Kemudian, jika dilihat dari sisi pers, Indeks Kemerdekaan Pers pada tahun 2023, mengalami penurunan yakni dari 77,88 pada 2022 menjadi 71,57. Dimana, pada tahun 2022, jumlah kejadian kekerasan terhadap wartawan meningkat 18 kasus dari tahun sebelumnya.
Apa yang bisa dilakukan?
Penurunan-penurunan tersebut merupakan evaluasi bagi pemerintah tak terkecuali bagi masyarakat dalam menjaga penerapan nilai-nilai demokrasi di Indonesia.
Jika kondisi ini terus terjadi, maka hak politik masyarakat akan terus diambil dimana hak tersebut merupakan salah satu hak yang tercakup dalam hak asasi manusia, sila ke-4 pancasila dan pasal 1 ayat 3 UUD NRI 1945. Selain itu jika hal ini terjadi berkepanjangan hingga beberapa dekade ke depan, bukan tak mungkin akan menimbulkan gejolak politik yang merusak benteng pertahanan dan keamanan negara.
Pemerosotan konstitusi ini harus menjadi cerminan pemerintah dalam memperbaiki konstitusi Indonesia ke depannya. Pemerintah perlu melakukan pembenahan hukum, pembersihan kabinet, serta memperkuat penegakan hukum, sehingga hukum dapat runcing baik ke atas maupun ke bawah serta keadilan hukum dapat tercapai hingga ke seluruh lapisan masyarakat tanpa melihat latar belakang apapun.
Pengawasan dari masyarakat terhadap jalannya pemerintahan juga sangat diperlukan dalam menjaga roda pemerintahan tetap berada di atas jalur nilai-nilai pancasila.
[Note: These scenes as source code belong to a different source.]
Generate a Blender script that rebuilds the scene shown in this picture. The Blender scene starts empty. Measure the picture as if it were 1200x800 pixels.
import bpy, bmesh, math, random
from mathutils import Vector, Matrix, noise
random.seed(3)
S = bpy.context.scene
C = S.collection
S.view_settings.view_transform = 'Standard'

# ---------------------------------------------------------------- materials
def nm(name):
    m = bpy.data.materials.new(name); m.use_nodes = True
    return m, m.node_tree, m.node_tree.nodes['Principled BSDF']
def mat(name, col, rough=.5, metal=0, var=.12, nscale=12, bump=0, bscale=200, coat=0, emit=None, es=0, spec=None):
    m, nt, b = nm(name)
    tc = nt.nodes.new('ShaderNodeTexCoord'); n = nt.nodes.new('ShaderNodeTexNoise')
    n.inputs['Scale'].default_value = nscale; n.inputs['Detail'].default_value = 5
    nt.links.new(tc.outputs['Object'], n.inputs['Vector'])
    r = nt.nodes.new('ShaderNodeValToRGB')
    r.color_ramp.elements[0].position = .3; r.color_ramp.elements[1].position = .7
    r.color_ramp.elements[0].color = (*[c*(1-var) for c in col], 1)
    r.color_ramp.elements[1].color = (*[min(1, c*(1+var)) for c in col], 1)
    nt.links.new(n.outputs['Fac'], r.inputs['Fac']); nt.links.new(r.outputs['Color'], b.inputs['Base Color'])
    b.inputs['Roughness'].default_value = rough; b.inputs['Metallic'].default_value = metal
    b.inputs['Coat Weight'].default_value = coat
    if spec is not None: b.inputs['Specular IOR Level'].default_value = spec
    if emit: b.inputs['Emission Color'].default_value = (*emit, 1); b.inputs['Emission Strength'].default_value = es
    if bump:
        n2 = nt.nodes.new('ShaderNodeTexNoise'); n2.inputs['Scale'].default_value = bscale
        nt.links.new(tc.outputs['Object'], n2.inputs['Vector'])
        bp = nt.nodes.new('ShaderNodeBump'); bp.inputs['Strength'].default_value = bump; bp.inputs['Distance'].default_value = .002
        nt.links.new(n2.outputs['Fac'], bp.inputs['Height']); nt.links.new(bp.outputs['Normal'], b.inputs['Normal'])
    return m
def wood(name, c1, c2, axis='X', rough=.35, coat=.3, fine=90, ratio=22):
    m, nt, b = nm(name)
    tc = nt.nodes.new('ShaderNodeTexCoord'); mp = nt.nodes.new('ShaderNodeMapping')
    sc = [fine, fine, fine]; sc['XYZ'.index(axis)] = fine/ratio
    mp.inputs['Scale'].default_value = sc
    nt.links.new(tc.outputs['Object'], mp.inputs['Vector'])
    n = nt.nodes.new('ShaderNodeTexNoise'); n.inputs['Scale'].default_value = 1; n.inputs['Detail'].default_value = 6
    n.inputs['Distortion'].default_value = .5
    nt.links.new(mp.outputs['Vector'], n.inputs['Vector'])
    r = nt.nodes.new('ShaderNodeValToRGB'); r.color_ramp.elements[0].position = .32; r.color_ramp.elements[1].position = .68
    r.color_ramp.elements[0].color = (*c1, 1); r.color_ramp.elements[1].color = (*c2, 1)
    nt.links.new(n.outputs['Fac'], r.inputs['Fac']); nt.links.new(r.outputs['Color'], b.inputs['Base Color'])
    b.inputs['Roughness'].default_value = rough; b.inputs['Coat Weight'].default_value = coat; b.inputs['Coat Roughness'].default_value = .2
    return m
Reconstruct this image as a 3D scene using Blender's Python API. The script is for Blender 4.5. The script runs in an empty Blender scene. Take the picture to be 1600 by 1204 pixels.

Hal ini dapat dicapai melalui pengamalan sikap anti korupsi dan nilai-nilai pancasila dalam kehidupan sehari-hari sedari dini pada generasi muda.
Pembentukan jiwa yang jujur dalam hal-hal kecil, semangat pantang menyerah yang tinggi dan bertanggung jawab dalam memperoleh sesuatu merupakan sifat yang seharusnya sudah ditanamkan kepada generasi muda. Sehingga, ke depannya akan terbentuk generasi muda unggulan yang bernilai pancasila dalam mewarisi negara kita tercinta Indonesia.